Available data »

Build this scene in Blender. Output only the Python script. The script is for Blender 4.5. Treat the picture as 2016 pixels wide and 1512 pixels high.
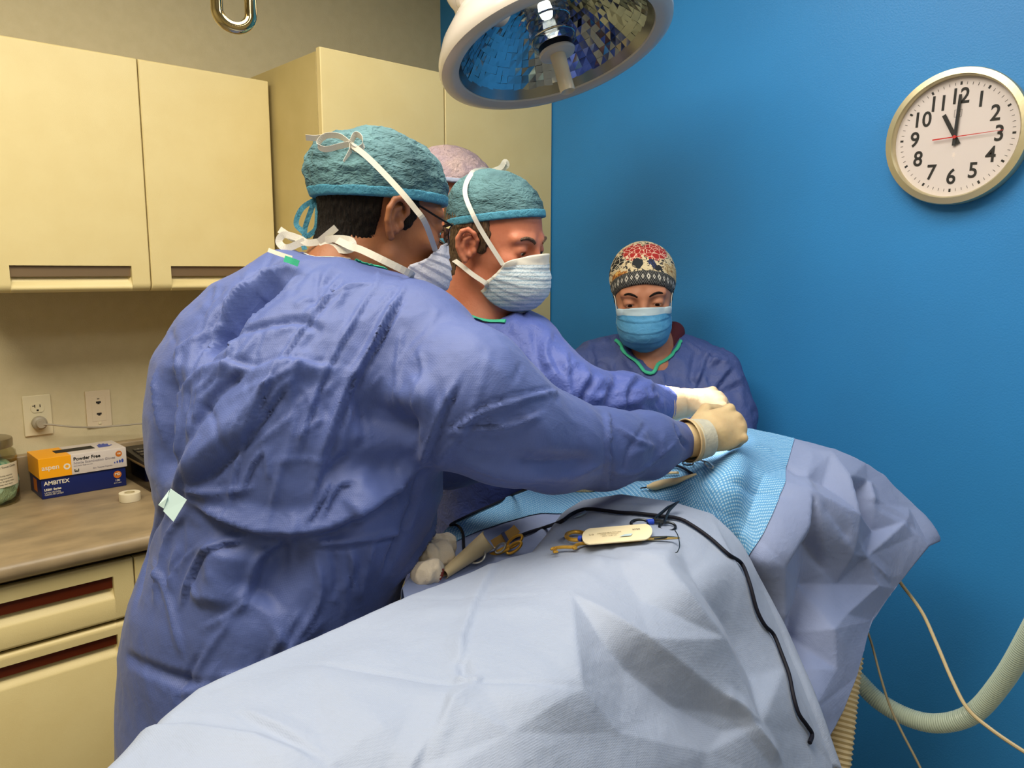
import bpy, bmesh, math, random
import numpy as np
from mathutils import Vector, Matrix, noise
from mathutils.bvhtree import BVHTree
for o in list(bpy.data.objects): bpy.data.objects.remove(o)
SC = bpy.context.scene; COL = SC.collection
# ---------------------------------------------------------------- camera
F = 1550.0; CX, CY = 1008.0, 756.0
TH = math.radians(8.1146); AZ = math.radians(47.2207)
CAM = Vector((0, 0, 1.52))
FW = Vector((math.cos(AZ)*math.cos(TH), math.sin(AZ)*math.cos(TH), -math.sin(TH)))
RT = Vector((math.sin(AZ), -math.cos(AZ), 0)); UP = RT.cross(FW)
cd = bpy.data.cameras.new('camera'); cam = bpy.data.objects.new('camera', cd); COL.objects.link(cam)
cam.matrix_world = Matrix.Translation(CAM) @ Matrix((RT, UP, -FW)).transposed().to_4x4()
cd.sensor_width = 36.0; cd.lens = 36.0*F/2016.0; cd.clip_start = 0.02
SC.camera = cam
def P(x, y, d): return CAM + d*(FW + RT*((x-CX)/F) - UP*((y-CY)/F))
# ---------------------------------------------------------------- light
SC.view_settings.view_transform = 'Standard'; SC.view_settings.look = 'None'
SC.view_settings.gamma = 1.0; SC.view_settings.use_curve_mapping = False
SC.view_settings.exposure = 0.0
w = bpy.data.worlds.new('world'); SC.world = w; w.use_nodes = True
w.node_tree.nodes['Background'].inputs[0].default_value = (0.8, 0.85, 1, 1)
w.node_tree.nodes['Background'].inputs[1].default_value = 0.05
def area(name, loc, tgt, sx, sy, power, col):
    l = bpy.data.lights.new(name, 'AREA'); l.shape = 'RECTANGLE'; l.size = sx; l.size_y = sy
    l.energy = power; l.color = col
    o = bpy.data.objects.new(name, l); COL.objects.link(o); o.location = loc
    o.rotation_euler = (Vector(tgt)-Vector(loc)).to_track_quat('-Z', 'Y').to_euler()
    return o
area('ceiling_panel_light', (0.40, 0.90, 2.68), (0.40, 0.90, 0), 1.8, 1.1, 47, (1.0, 0.93, 0.80))
area('ceiling_panel_light', (-0.35, 0.9, 2.68), (-0.35, 0.9, 0), 0.6, 1.2, 18, (1.0, 0.86, 0.62))
area('ceiling_panel_light', (-0.4, -0.9, 2.68), (-0.4, -0.9, 0), 1.2, 0.6, 10, (1.0, 0.94, 0.84))
area('ceiling_panel_light', (1.30, -0.55, 2.68), (1.30, -0.55, 0), 0.6, 0.6, 12, (1.0, 0.95, 0.88))
LAMP_C = Vector((1.314, 1.273, 1.999)); LAMP_N = Vector((0.048, -0.323, -0.945)).normalized()
sl = bpy.data.lights.new('surgical_beam', 'SPOT'); sl.energy = 150; sl.spot_size = math.radians(14); sl.spot_blend = 0.9
sl.shadow_soft_size = 0.02; sl.color = (1.0, 0.97, 0.92)
so = bpy.data.objects.new('surgical_beam', sl); COL.objects.link(so)
so.location = LAMP_C + LAMP_N*0.105; so.rotation_euler = (P(1348, 797, 1.60)-so.location).to_track_quat('-Z', 'Y').to_euler()
# ---------------------------------------------------------------- helpers
def pn(a): # many (x, y, d) -> numpy points
    a = np.asarray(a, float); f, r, u = (np.array(v) for v in (FW, RT, UP))
    return np.array(CAM) + a[:, 2:3]*(f + r*((a[:, 0:1]-CX)/F) - u*((a[:, 1:2]-CY)/F))
def onz(x, y, z):
    r = P(x, y, 1)-CAM; return CAM + r*((z-CAM.z)/r.z)
def ony(x, y, Y):
    r = P(x, y, 1)-CAM; return CAM + r*(Y/r.y)
def onx(x, y, X):
    r = P(x, y, 1)-CAM; return CAM + r*(X/r.x)
def lin(c):
    if isinstance(c, str): c = tuple(int(c[i:i+2], 16)/255 for i in (0, 2, 4))
    return tuple((v/12.92 if v <= 0.04045 else ((v+0.055)/1.055)**2.4) for v in c) + (1,)
MATS = {}
def mat(name, col, rough=0.5, metal=0.0, col2=None, nscale=8, bump=0, bscale=60, weave=0, wscale=400, trans=0, spec=0.5,
        sub=0, subcol=None, alpha=1, emit=None, estr=0, crumple=0, cscale=12, coat=0, ior=1.45, sheen=0, stretch=None, detail=4, c2lo=.35, c2hi=.65, transl=0):
    if name in MATS: return MATS[name]
    m = bpy.data.materials.new(name); m.use_nodes = True; nt = m.node_tree; b = nt.nodes['Principled BSDF']
    N = nt.nodes.new; L = nt.links.new
    b.inputs['Base Color'].default_value = lin(col); b.inputs['Roughness'].default_value = rough
    b.inputs['Metallic'].default_value = metal; b.inputs['Transmission Weight'].default_value = trans
    b.inputs['Specular IOR Level'].default_value = spec; b.inputs['Alpha'].default_value = alpha
    b.inputs['Coat Weight'].default_value = coat; b.inputs['IOR'].default_value = ior; b.inputs['Sheen Weight'].default_value = sheen
    if sub:
        b.inputs['Subsurface Weight'].default_value = sub; b.inputs['Subsurface Scale'].default_value = 0.01
        b.inputs['Subsurface Radius'].default_value = (1.0, 0.35, 0.2)
    if emit: b.inputs['Emission Color'].default_value = lin(emit); b.inputs['Emission Strength'].default_value = estr
    tc = N('ShaderNodeTexCoord'); src = tc.outputs['Object']
    if stretch:
        mp = N('ShaderNodeMapping'); mp.inputs['Scale'].default_value = stretch; L(src, mp.inputs['Vector']); src = mp.outputs['Vector']
    if col2:
        n = N('ShaderNodeTexNoise'); n.inputs['Scale'].default_value = nscale; n.inputs['Detail'].default_value = detail; L(src, n.inputs['Vector'])
        r = N('ShaderNodeValToRGB'); r.color_ramp.elements[0].position = c2lo; r.color_ramp.elements[1].position = c2hi
        r.color_ramp.elements[0].color = lin(col); r.color_ramp.elements[1].color = lin(col2)
        L(n.outputs['Fac'], r.inputs['Fac']); L(r.outputs['Color'], b.inputs['Base Color'])
    prev = None
    def addbump(hout, dist, strength=1.0):
        nonlocal prev
        bp = N('ShaderNodeBump'); bp.inputs['Distance'].default_value = dist; bp.inputs['Strength'].default_value = strength
        L(hout, bp.inputs['Height'])
        if prev is not None: L(prev, bp.inputs['Normal'])
        prev = bp.outputs['Normal']
    if crumple:
        for sc, k in ((cscale, 1.0), (cscale*2.7, 0.4)):
            nz = N('ShaderNodeTexNoise'); nz.inputs['Scale'].default_value = sc*0.8; L(src, nz.inputs['Vector'])
            mx = N('ShaderNodeMixRGB'); mx.inputs['Fac'].default_value = 0.12; L(src, mx.inputs['Color1']); L(nz.outputs['Color'], mx.inputs['Color2'])
            v = N('ShaderNodeTexVoronoi'); v.feature = 'F1'; v.inputs['Scale'].default_value = sc; L(mx.outputs['Color'], v.inputs['Vector'])
            addbump(v.outputs['Distance'], crumple*k)
    if bump:
        n = N('ShaderNodeTexNoise'); n.inputs['Scale'].default_value = bscale; n.inputs['Detail'].default_value = 5; L(src, n.inputs['Vector'])
        addbump(n.outputs['Fac'], bump)
    if weave:
        v = N('ShaderNodeTexVoronoi'); v.inputs['Scale'].default_value = wscale; v.inputs['Randomness'].default_value = 0.25; L(src, v.inputs['Vector'])
        addbump(v.outputs['Distance'], weave)
    if prev is not None: L(prev, b.inputs['Normal'])
    if transl:
        t = N('ShaderNodeBsdfTranslucent'); t.inputs['Color'].default_value = lin(col); ms = N('ShaderNodeMixShader'); ms.inputs[0].default_value = transl
        out = nt.nodes['Material Output']; L(b.outputs[0], ms.inputs[1]); L(t.outputs[0], ms.inputs[2]); L(ms.outputs[0], out.inputs['Surface'])
    MATS[name] = m; return m
def link(name, me, m=None, parent=None, smooth=False, loc=None):
    if m is not None:
        for k in (m if isinstance(m, (list, tuple)) else [m]): me.materials.append(k)
    if smooth: me.polygons.foreach_set('use_smooth', [True]*len(me.polygons))
    o = bpy.data.objects.new(name, me); COL.objects.link(o)
    if parent is not None: o.parent = parent
    if loc is not None: o.location = loc
    return o
def mesh(name, vs, fs, m=None, parent=None, smooth=False):
    me = bpy.data.meshes.new(name); me.from_pydata([tuple(v) for v in vs], [], [tuple(int(i) for i in f) for f in fs]); me.update()
    return link(name, me, m, parent, smooth)
def frombm(name, bm, m=None, parent=None, smooth=False):
    me = bpy.data.meshes.new(name); bm.normal_update(); bm.to_mesh(me); bm.free(); return link(name, me, m, parent, smooth)
def tag(o, label=None, cat=None, group=None, kind=None):
    if label: o['label'] = label
    if cat: o['category'] = cat
    if group: o['group'] = group
    if kind: o['kind'] = kind
    return o
def empty(name, loc, label, cat, group=None, rot=None):
    o = bpy.data.objects.new(name, None); COL.objects.link(o); o.location = loc; o.empty_display_size = 0.05
    if rot is not None: o.rotation_euler = rot
    return tag(o, label, cat, group)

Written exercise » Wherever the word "scene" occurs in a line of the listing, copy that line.

Result for this task »
Build this scene in Blender. Output only the Python script. The script is for Blender 4.5. Treat the picture as 2016 pixels wide and 1512 pixels high.
SC = bpy.context.scene; COL = SC.collection